It is unsettling--in the sense of who else am I missing--to come unawares upon an author only in his later years, who has led such a remarkably adventurous and romantic life, and written about it often. I had heard the name Laurens van der Post not as a writer but, like anybody else caught up in the royal marriage, as the only person of non-aristocratic birth chosen by Prince Charles and Diana to be a godfather for their son.

This book (though hardly its purpose) answers the obvious question of how a South African, born in 1906 to a prosperous family in the country's farmland interior, came to receive such personal recognition from the British ruling family. And it is a good indication of the repute he is held in Britain as a newsman, World War II military officer, diplomat, traveler, novelist and advocate of racial justice.

His is a life in which the humblest of youthful coincidences seem, as he says, to have been preordained to have an astonishing impact in his adult years. For example, as a cub reporter covering sailing news in Port Natal in the mid-1920s, he interceded one day in behalf of two nonwhites refused entrance to a Pretoria cafe where he had stopped for coffee, inviting them over the protests of the owner to join him.
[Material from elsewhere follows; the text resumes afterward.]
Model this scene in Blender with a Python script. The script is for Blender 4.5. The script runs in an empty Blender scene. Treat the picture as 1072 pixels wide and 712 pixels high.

The pair turned out to be Japanese businessmen seeking to increase trade between their country and South Africa. For a few days, van der Post served as their guide, and after they left thought nothing more of it. But a short time later, when a sparkling new Japanese merchant ship docked in Port Natal, the captain carrried an invitation to van der Post to visit Japan as a guest of the government.

Van der Post accepted and sailed away almost immediately with the young captain, who was to become a lifelong friend. The trip was a success, and van der Post became a student and ardent fan of Japanese culture. In those days, a trip by boat was measured in weeks, and he began to learn the Japanese language, an exercise, he says, that saved his life in World War II.

In 1942 in Java, he was walking unarmed in a jungle clearing near his headquarters when charging Japanese soldiers suddenly surrounded him, bayonets at the ready. Almost unconsciously, he heard his own voice speaking loudly and authoritatively in the most polite Japanese: "Would you please excuse me and be so good as to condescend and wait an honourable moment?" It worked, and instead of being slain, he was taken captive.

Among his other exploits, he led a wartime camel caravan loaded with arms from Sudan to an Ethiopian battlefront. At one crucial river crossing, the camels refused to budge until he spoke to them in an African tongue, Zulu, learned in his homeland. Because he also spoke English, Dutch and Japanese, he served as postwar mediator in strife-ridden Indonesia, where the Dutch sought to reestablish their colonial rule after the Japanese defeat.

Unfortunately, his book sometimes is tedious going. We get philosophical reflections at considerable length (interesting for a while, but ultimately too much) while we yearn for more details of the exciting life from which they spring. For someone who has not read his earlier works, he also irritatingly skips over important periods of his life, asserting that he has already written about them elsewhere.

There is, nevertheless, much to recommend in the book. As a travel writer, van der Post is marvelous, his prose elegant, vividly colorful and witty. The account he gives of his first journey through Japan is typical. Though fairly sophisticated, he committed his share of gaffes in the highly ritualistic society. Introduced to communal bathing, he dove into the hot tub to hide his nakedness rather than easing in gently. As a result, he all but scalded a half-dozen other bathers with the splash. At the entrance to an especially revered temple, he lit up a cigarette only to have it slashed in half in front of his nose by a sword-brandishing guard.

He regrets the end of the trans-oceanic passenger vessels, writing fondly of his frequent passages on the South Africa-to-London run. Then, the arrival of the regular mail boat from Britain was a matter of occasion, drawing large crowds to the dock. "There was not a lady of fashion," he writes, "who would not have as a matter of course a new 'mail-boat dress' and a special hat of incredible fantasy in her wardrobe."

The heart of the book is set in van der Post's youth, and that is where he is at his best. He comes across the pages as an engaging young man--intelligent, inquisitive, gutsy, athletic, self-deprecating, friendly. The search for meanings comes later, and by that time, as a reader, you are on his side and tolerant of his perhaps deserved self-indulgence. This is probably a book better suited to his longtime fans. As a new reader, though, you could very well be sent looking for some of the earlier works.